Wall Street Again Struggles to Find a Footing

Business and Finance Career - Shares on Wall Street traded in a tight range on Friday as mixed reports on retail sales and business inventories give investors little new insight into the economy.

Markets had been higher at the start of trading Friday after a surprising increase in February retail sales. But shares fell after a Commerce Department report that inventories were unchangedrather than rising as economists had forecast. Economists are hoping that businesses will restock store shelves on a sustained basis and give the economy a lift.

At mid-day, all three major indexes were essentially flat.

A rally in financial stocks Thursday held the market extend their weekly gains. The Dow and S.& P. 500 have been hovering near 15-month highs, but investors have not been in a rush to send them any higher.

Markets in Europe turned lower in late-day trading. European markets had initially received a lift from strong industrial production figures for January in the 16-nation region that shares the euro.

The FTSE 100 in London was up 7.3 points, or 0.13 percent, while the DAX in Frankfurt rose by 11.7 points, or 0.2 percent. But the CAC-40 in France down 5 points, or 0.13 percent.

The euro was also buoyant, spiking to a one-month high against the dollar after official figures showed that industrial production in the euro zone rose by a record 1.7 percent in January from the previous month.

With December now showing a 0.6 percent increase instead of a 1.7 percent fall, the annual rate turned positive for the first time since April 2008.

On Thursday, the S.& P. 500 advanced 0.4 percent, to 1,150.24, above its Jan. 19 close of 1,150.23 — many analysts think the index’s break above the 1,150 mark could augur further gains. The S.& P. now stands at its highest level since Oct. 1, 2008.

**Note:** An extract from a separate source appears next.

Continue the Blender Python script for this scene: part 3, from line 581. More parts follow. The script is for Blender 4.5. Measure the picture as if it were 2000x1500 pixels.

David Jones, chief market strategist at IG Index, thinks that next week’s trading could well depend on whether the Dow Jones industrial average sustains its break above 10,600.

“This had proved quite a barrier to progress over recent days and a finish above here today could position global stock markets for more growth next week,” Mr. Jones said.

Earlier, Japan’s Nikkei 225 stock average advanced 86.31 points, or 0.8 percent, to close at a seven-week high of 10,751.26.

The lackluster performance elsewhere was largely because of concerns that China may start raising interest rates and take other cooling measures to control mounting inflationary pressures. The source of concern was a government report showing inflation in the fast-growing economy jumped to 2.7 percent last month.

Chinese shares led the declines in Asia, with Shanghai’s index falling 1.2 percent. Investors there sold property shares on concerns that higher-than-expected inflation might lead the government to hike in interest rates.

“Overheated industries, such as the real estate sector and some heavy industries, will be cooled as the government adjusts its macroeconomic policies, so those shares dropped heavily today,” said Peng Yunliang, an analyst at Shanghai Securities in Shanghai.

Hong Kong’s Hang Seng fell 0.1 percent at 21,209.74 and South Korea’s benchmark gained 0.4 percent at 1,656.74.